Most of my questions have been answered, but maybe I'll just ask one more on the M&A front and more related to the RP&C segment, given the success in the Magellan business and kind of your unique footprint there. You've been growing in a segment that most peers have a small or nonexistent footprint. So perhaps you're better positioned to consolidate that part of the value chain. Is there a desire to further grow the RP&C business inorganically?
So Jason, this is Pierce. I was wondering when the M&A question would come up. Our focus continues to be on executing 2026 plan and beyond. And we don't see any really glaring holes in our portfolio right now. So we're really pleased with what we got. We're going to continue to look at things that fit our strategic objectives and especially our criteria and the questions around that. And we're going to continue to be intentional and disciplined in our approach to M&A. So that's adding RPC or adding different things, then we're going to look at those. But we're going to be really intentional about what we're doing.
At this time, we've reached our allotted time for questions. I'll now turn the call back to Megan Patterson.

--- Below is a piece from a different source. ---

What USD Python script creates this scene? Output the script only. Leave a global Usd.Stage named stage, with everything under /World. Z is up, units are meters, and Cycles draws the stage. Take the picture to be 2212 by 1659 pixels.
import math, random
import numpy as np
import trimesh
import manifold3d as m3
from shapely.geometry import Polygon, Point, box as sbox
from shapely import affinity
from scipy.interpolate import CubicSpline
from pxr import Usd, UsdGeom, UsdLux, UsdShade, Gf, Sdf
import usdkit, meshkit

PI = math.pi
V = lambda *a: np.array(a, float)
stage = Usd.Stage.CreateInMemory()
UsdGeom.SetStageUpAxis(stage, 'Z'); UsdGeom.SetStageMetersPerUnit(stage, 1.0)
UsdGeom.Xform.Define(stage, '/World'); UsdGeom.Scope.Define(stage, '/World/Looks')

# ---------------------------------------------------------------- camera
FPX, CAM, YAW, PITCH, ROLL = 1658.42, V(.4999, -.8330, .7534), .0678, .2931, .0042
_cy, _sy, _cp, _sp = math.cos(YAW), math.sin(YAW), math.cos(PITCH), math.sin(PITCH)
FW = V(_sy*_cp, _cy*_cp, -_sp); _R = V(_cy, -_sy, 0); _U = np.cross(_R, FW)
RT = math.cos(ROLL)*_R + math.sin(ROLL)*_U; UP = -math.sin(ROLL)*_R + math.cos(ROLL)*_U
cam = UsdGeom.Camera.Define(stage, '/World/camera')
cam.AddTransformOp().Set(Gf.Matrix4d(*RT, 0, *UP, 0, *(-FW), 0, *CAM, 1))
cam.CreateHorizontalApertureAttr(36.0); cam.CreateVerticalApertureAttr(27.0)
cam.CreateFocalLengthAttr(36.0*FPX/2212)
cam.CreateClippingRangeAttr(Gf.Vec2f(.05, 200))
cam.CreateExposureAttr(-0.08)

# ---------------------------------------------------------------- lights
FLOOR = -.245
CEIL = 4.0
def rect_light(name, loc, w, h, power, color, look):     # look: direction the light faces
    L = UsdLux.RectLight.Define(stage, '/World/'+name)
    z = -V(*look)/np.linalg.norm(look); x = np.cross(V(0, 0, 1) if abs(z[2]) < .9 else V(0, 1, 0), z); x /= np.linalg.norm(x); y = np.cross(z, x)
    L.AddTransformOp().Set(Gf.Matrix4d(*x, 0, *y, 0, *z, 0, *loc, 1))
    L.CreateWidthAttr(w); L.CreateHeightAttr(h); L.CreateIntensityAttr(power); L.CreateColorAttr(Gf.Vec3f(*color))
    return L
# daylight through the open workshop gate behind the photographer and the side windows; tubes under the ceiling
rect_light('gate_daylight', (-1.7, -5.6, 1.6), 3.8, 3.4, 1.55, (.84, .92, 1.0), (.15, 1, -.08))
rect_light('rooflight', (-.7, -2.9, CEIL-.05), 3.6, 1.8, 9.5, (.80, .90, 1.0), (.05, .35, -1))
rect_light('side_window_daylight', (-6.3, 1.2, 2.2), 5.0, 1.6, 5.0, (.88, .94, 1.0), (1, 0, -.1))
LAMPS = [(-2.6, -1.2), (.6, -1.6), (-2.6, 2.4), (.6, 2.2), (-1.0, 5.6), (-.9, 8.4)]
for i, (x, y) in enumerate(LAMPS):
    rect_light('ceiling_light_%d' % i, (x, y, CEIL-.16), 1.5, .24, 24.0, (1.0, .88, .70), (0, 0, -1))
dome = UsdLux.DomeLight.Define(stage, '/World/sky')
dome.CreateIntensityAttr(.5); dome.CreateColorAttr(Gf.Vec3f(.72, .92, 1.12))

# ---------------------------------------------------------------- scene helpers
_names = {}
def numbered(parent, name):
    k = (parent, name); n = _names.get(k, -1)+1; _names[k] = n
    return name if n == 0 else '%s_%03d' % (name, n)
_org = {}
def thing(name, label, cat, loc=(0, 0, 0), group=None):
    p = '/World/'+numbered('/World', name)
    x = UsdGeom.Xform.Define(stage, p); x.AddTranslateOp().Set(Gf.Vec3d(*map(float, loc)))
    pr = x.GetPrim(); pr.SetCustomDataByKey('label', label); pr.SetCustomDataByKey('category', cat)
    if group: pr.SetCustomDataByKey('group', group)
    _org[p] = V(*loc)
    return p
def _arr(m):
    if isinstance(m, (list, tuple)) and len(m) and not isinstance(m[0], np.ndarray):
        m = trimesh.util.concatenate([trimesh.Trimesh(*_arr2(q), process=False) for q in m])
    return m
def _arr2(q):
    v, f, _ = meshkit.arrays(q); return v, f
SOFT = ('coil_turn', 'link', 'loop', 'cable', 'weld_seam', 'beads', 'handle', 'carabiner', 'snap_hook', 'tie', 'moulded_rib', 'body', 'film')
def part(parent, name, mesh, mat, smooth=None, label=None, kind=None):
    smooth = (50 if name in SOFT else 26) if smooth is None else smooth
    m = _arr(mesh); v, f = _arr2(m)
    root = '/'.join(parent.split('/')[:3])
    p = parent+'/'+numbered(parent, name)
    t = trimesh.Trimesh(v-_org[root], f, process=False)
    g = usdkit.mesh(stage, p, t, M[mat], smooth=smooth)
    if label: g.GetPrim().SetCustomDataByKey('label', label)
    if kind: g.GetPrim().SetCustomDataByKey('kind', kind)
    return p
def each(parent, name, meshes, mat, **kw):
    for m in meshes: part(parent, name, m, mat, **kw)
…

Thank you, Angela. Our quiet period for the first quarter starts when we close our books in early April and extends until we release earnings in late April. We'll provide details for that conference call at a later date. Our IR team will be available throughout the day for any follow-ups. Thank you for joining us today, and have a great day.
Thank you. This brings us to the end of today's meeting. We appreciate your time and participation. You may now disconnect.